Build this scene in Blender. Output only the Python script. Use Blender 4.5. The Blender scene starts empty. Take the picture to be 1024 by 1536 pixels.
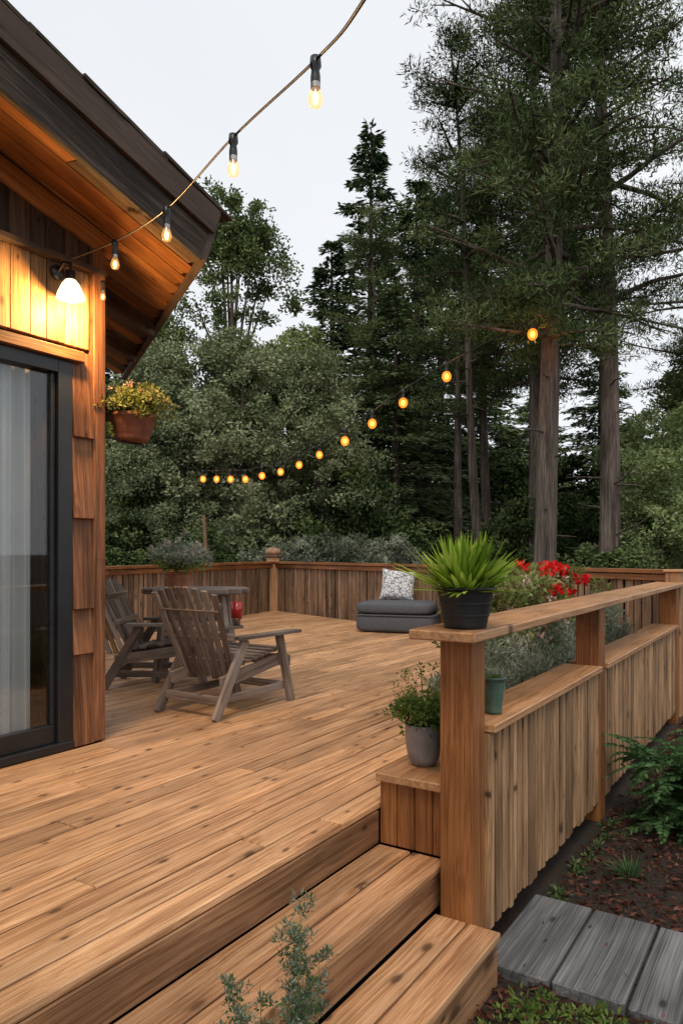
import bpy, math, random
import numpy as np
from mathutils import Vector, Matrix
random.seed(7); rng=np.random.default_rng(7)
TH=math.radians(32.58); CS,SN=math.cos(TH),math.sin(TH)
def site(X,Z): return (X*CS-Z*SN, X*SN+Z*CS)
scene=bpy.context.scene
scene.view_settings.view_transform='Standard'; scene.view_settings.look='None'; scene.view_settings.exposure=0
COL=scene.collection

# ------------------------------------------------------------ node helpers
class NT:
    def __init__(s,name):
        s.m=bpy.data.materials.new(name); s.m.use_nodes=True
        s.t=s.m.node_tree; s.t.nodes.clear()
        s.out=s.t.nodes.new('ShaderNodeOutputMaterial')
    def n(s,ty,ins=None,**kw):
        nd=s.t.nodes.new(ty)
        for k,v in kw.items(): setattr(nd,k,v)
        if ins:
            for k,v in ins.items():
                if isinstance(v,bpy.types.NodeSocket): s.t.links.new(v,nd.inputs[k])
                else: nd.inputs[k].default_value=v
        return nd
    def ramp(s,fac,stops):
        r=s.n('ShaderNodeValToRGB',{'Fac':fac}); e=r.color_ramp.elements
        while len(e)>1: e.remove(e[-1])
        e[0].position=stops[0][0]; c=stops[0][1]; e[0].color=(*c,1) if not isinstance(c,float) else (c,c,c,1)
        for p,c in stops[1:]:
            x=e.new(p); x.color=(*c,1) if not isinstance(c,float) else (c,c,c,1)
        return r.outputs['Color']
    def math(s,op,a,b=0.0):
        return s.n('ShaderNodeMath',{0:a,1:b},operation=op).outputs[0]
    def mix(s,f,a,b,bt='MIX'):
        m=s.n('ShaderNodeMix',data_type='RGBA',blend_type=bt)
        for i,v in ((0,f),(6,a),(7,b)):
            if isinstance(v,bpy.types.NodeSocket): s.t.links.new(v,m.inputs[i])
            else: m.inputs[i].default_value=v if i==0 else ((*v,1) if len(v)==3 else v)
        return m.outputs[2]
    def surf(s,sh): s.t.links.new(sh,s.out.inputs['Surface']); return s.m

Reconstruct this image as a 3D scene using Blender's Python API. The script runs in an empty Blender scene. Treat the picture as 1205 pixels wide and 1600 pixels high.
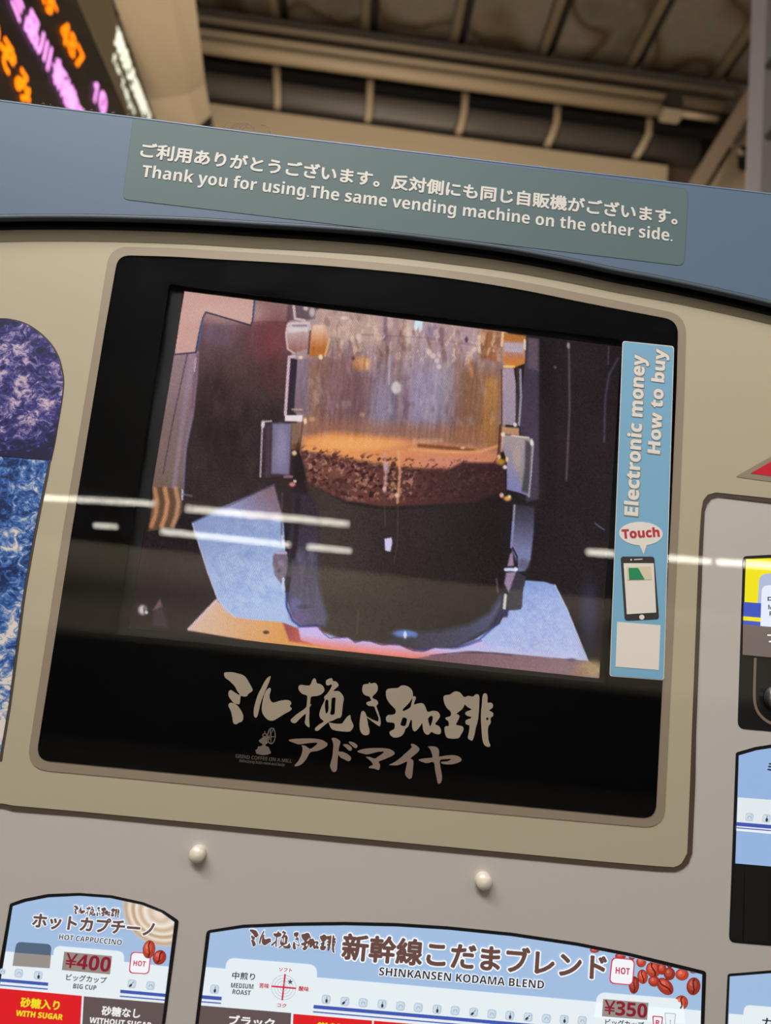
import bpy, math, random
import numpy as np
from mathutils import Vector, Matrix

random.seed(4)
sc = bpy.context.scene
COL = sc.collection

# ------------------------------------------------------------------ camera
IMG_W, IMG_H, FPX = 1205.0, 1600.0, 1130.0
_up = Vector((815, 7500, -FPX)).normalized()
_xr = Vector((28000, -3213, -FPX)); _xr = (_xr - _up * _xr.dot(_up)).normalized()
_yd = _up.cross(_xr).normalized()
ROT = Matrix((_xr, _yd, _up))            # camera axes -> world axes
EYE = Vector((0.0, -0.50, 1.45))
cam_d = bpy.data.cameras.new('camera')
cam = bpy.data.objects.new('camera', cam_d); COL.objects.link(cam)
cam.matrix_world = Matrix.Translation(EYE) @ ROT.to_4x4()
cam_d.sensor_fit = 'VERTICAL'; cam_d.sensor_height = 36.0
cam_d.lens = FPX / IMG_H * 36.0
cam_d.clip_start = 0.02; cam_d.clip_end = 200
cam_d.dof.use_dof = True
cam_d.dof.aperture_fstop = 5.6
sc.camera = cam

def ray(px, py):
    return ROT @ Vector((px - IMG_W / 2, IMG_H / 2 - py, -FPX))
def P(px, py, Y=0.0):                      # point of a plane parallel to the machine front
    d = ray(px, py); return EYE + d * ((Y - EYE.y) / d.y)
def Q(px, py, X):                          # point of a plane across the machine
    d = ray(px, py); return EYE + d * ((X - EYE.x) / d.x)
def R(px, py, Z):                          # point of a level plane
    d = ray(px, py); return EYE + d * ((Z - EYE.z) / d.z)
_c = P(602.5, 900); _fwd = ROT @ Vector((0, 0, -1))
cam_d.dof.focus_distance = (_c - EYE).dot(_fwd)

# ------------------------------------------------------------------ world, lights, exposure
w = bpy.data.worlds.new('night'); sc.world = w; w.use_nodes = True
w.node_tree.nodes['Background'].inputs[0].default_value = (1.0, 0.86, 0.68, 1)
w.node_tree.nodes['Background'].inputs[1].default_value = 0.04
def area(name, loc, target, sx, sy, power, col):
    l = bpy.data.lights.new(name, 'AREA'); l.shape = 'RECTANGLE'; l.size = sx; l.size_y = sy
    l.energy = power; l.color = col
    o = bpy.data.objects.new(name, l); COL.objects.link(o); o.location = loc
    o.rotation_euler = (Vector(target) - Vector(loc)).to_track_quat('-Z', 'Y').to_euler()
    return o
area('platform_light_near', (-0.75, -1.35, 3.35), (0, 0, 1.5), 2.4, 0.5, 85, (1.0, 0.95, 0.89))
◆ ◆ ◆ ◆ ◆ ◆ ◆
Reproduce every line precisely as given, omitting all pictures.

Build this scene in Blender. Output only the Python script. Use Blender 4.5. The Blender scene starts empty. Take the picture to be 1024 by 1536 pixels.
import bpy, math, random
import numpy as np
from mathutils import Vector, Matrix
random.seed(7); rng=np.random.default_rng(7)
TH=math.radians(32.58); CS,SN=math.cos(TH),math.sin(TH)
def site(X,Z): return (X*CS-Z*SN, X*SN+Z*CS)
scene=bpy.context.scene
scene.view_settings.view_transform='Standard'; scene.view_settings.look='None'; scene.view_settings.exposure=0
COL=scene.collection

# ------------------------------------------------------------ node helpers
class NT:
    def __init__(s,name):
        s.m=bpy.data.materials.new(name); s.m.use_nodes=True
        s.t=s.m.node_tree; s.t.nodes.clear()
        s.out=s.t.nodes.new('ShaderNodeOutputMaterial')
    def n(s,ty,ins=None,**kw):
        nd=s.t.nodes.new(ty)
        for k,v in kw.items(): setattr(nd,k,v)
        if ins:
            for k,v in ins.items():
                if isinstance(v,bpy.types.NodeSocket): s.t.links.new(v,nd.inputs[k])
                else: nd.inputs[k].default_value=v
        return nd
    def ramp(s,fac,stops):
        r=s.n('ShaderNodeValToRGB',{'Fac':fac}); e=r.color_ramp.elements
        while len(e)>1: e.remove(e[-1])
        e[0].position=stops[0][0]; c=stops[0][1]; e[0].color=(*c,1) if not isinstance(c,float) else (c,c,c,1)
        for p,c in stops[1:]:
            x=e.new(p); x.color=(*c,1) if not isinstance(c,float) else (c,c,c,1)
        return r.outputs['Color']
    def math(s,op,a,b=0.0):
        return s.n('ShaderNodeMath',{0:a,1:b},operation=op).outputs[0]
    def mix(s,f,a,b,bt='MIX'):
        m=s.n('ShaderNodeMix',data_type='RGBA',blend_type=bt)
        for i,v in ((0,f),(6,a),(7,b)):
            if isinstance(v,bpy.types.NodeSocket): s.t.links.new(v,m.inputs[i])
            else: m.inputs[i].default_value=v if i==0 else ((*v,1) if len(v)==3 else v)
        return m.outputs[2]
    def surf(s,sh): s.t.links.new(sh,s.out.inputs['Surface']); return s.m

Reconstruct this image as a 3D scene using Blender's Python API. The script runs in an empty Blender scene. Treat the picture as 1205 pixels wide and 1600 pixels high.
import bpy, math, random
import numpy as np
from mathutils import Vector, Matrix

random.seed(4)
sc = bpy.context.scene
COL = sc.collection

# ------------------------------------------------------------------ camera
IMG_W, IMG_H, FPX = 1205.0, 1600.0, 1130.0
_up = Vector((815, 7500, -FPX)).normalized()
_xr = Vector((28000, -3213, -FPX)); _xr = (_xr - _up * _xr.dot(_up)).normalized()
_yd = _up.cross(_xr).normalized()
ROT = Matrix((_xr, _yd, _up))            # camera axes -> world axes
EYE = Vector((0.0, -0.50, 1.45))
cam_d = bpy.data.cameras.new('camera')
cam = bpy.data.objects.new('camera', cam_d); COL.objects.link(cam)
cam.matrix_world = Matrix.Translation(EYE) @ ROT.to_4x4()
cam_d.sensor_fit = 'VERTICAL'; cam_d.sensor_height = 36.0
cam_d.lens = FPX / IMG_H * 36.0
cam_d.clip_start = 0.02; cam_d.clip_end = 200
cam_d.dof.use_dof = True
cam_d.dof.aperture_fstop = 5.6
sc.camera = cam

def ray(px, py):
    return ROT @ Vector((px - IMG_W / 2, IMG_H / 2 - py, -FPX))
def P(px, py, Y=0.0):                      # point of a plane parallel to the machine front
    d = ray(px, py); return EYE + d * ((Y - EYE.y) / d.y)
def Q(px, py, X):                          # point of a plane across the machine
    d = ray(px, py); return EYE + d * ((X - EYE.x) / d.x)
def R(px, py, Z):                          # point of a level plane
    d = ray(px, py); return EYE + d * ((Z - EYE.z) / d.z)
_c = P(602.5, 900); _fwd = ROT @ Vector((0, 0, -1))
cam_d.dof.focus_distance = (_c - EYE).dot(_fwd)

# ------------------------------------------------------------------ world, lights, exposure
w = bpy.data.worlds.new('night'); sc.world = w; w.use_nodes = True
w.node_tree.nodes['Background'].inputs[0].default_value = (1.0, 0.86, 0.68, 1)
w.node_tree.nodes['Background'].inputs[1].default_value = 0.04
def area(name, loc, target, sx, sy, power, col):
    l = bpy.data.lights.new(name, 'AREA'); l.shape = 'RECTANGLE'; l.size = sx; l.size_y = sy
    l.energy = power; l.color = col
    o = bpy.data.objects.new(name, l); COL.objects.link(o); o.location = loc
    o.rotation_euler = (Vector(target) - Vector(loc)).to_track_quat('-Z', 'Y').to_euler()
    return o
area('platform_light_near', (-0.75, -1.35, 3.35), (0, 0, 1.5), 2.4, 0.5, 85, (1.0, 0.95, 0.89))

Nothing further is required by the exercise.